AGENDA

Monday, 6 June    17:00 - 18:00    Room: Wellcome Trust Lecture Hall

The Land Degradation Neutrality Fund

Hosts:  Mirova, UNCCD Global Mechanism


Note: This year’s Global Landscapes Forum will pioneer an innovative format for launching concrete investment opportunities at a high level: the dragons’ den. 

We bring together leading thinkers from finance, the corporate sector and landscape research. Here, organizations behind the launch will have the opportunity to pitch their investment opportunity to the experts and receive immediate feedback.
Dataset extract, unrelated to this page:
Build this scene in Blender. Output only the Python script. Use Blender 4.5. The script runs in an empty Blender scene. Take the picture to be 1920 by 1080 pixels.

After the pitches, organizers behind the launched initiatives will break out into separate rooms, where they can meet with interested investors and potential partners for focused discussions around the specific investment opportunity.


In order to achieve Land Degradation Neutrality (LDN) by 2030, there is a need to mobilize large amounts of financial resources for land rehabilitation and degradation avoidance.

In this context, the United Nations Convention to Combat Desertification (UNCCD), through its operational arm, the Global Mechanism, is taking up the LDN challenge by promoting the creation of an independent fund: the LDN Fund project.

After a rigorous selection process, the Global Mechanism selected Mirova, a management company of Natixis’ group dedicated to sustainable investment, as fund structuring partner and co-promoter of the LDN Fund. This collaboration will focus on the Fund’s investment strategy, governance structure, performance standards and mobilization of public and private capital to select and finance eligible projects. The LDN Fund intends to raise capital from public and private institutions and to directly or indirectly finance initiatives that promote land rehabilitation and sustainable land management in all countries.

The Fund will adopt a collaborative approach, complementing and leveraging existing initiatives. It is expected to partner with other fund managers and financial institutions, including local banks and microcredit agencies to increase scale and impact.

More generally, the Fund is expected to partner with all types of entities engaged in sustainable land management, ranging from consultants, corporates and development financial institutions to sub-national governments and national authorities, NGOs and organized local communities, cooperatives and farmers organizations among other local economic actors.

The co-promoters are currently assessing the feasibility of the LDN Fund and refining its investment strategy, to become operational by the end of 2016.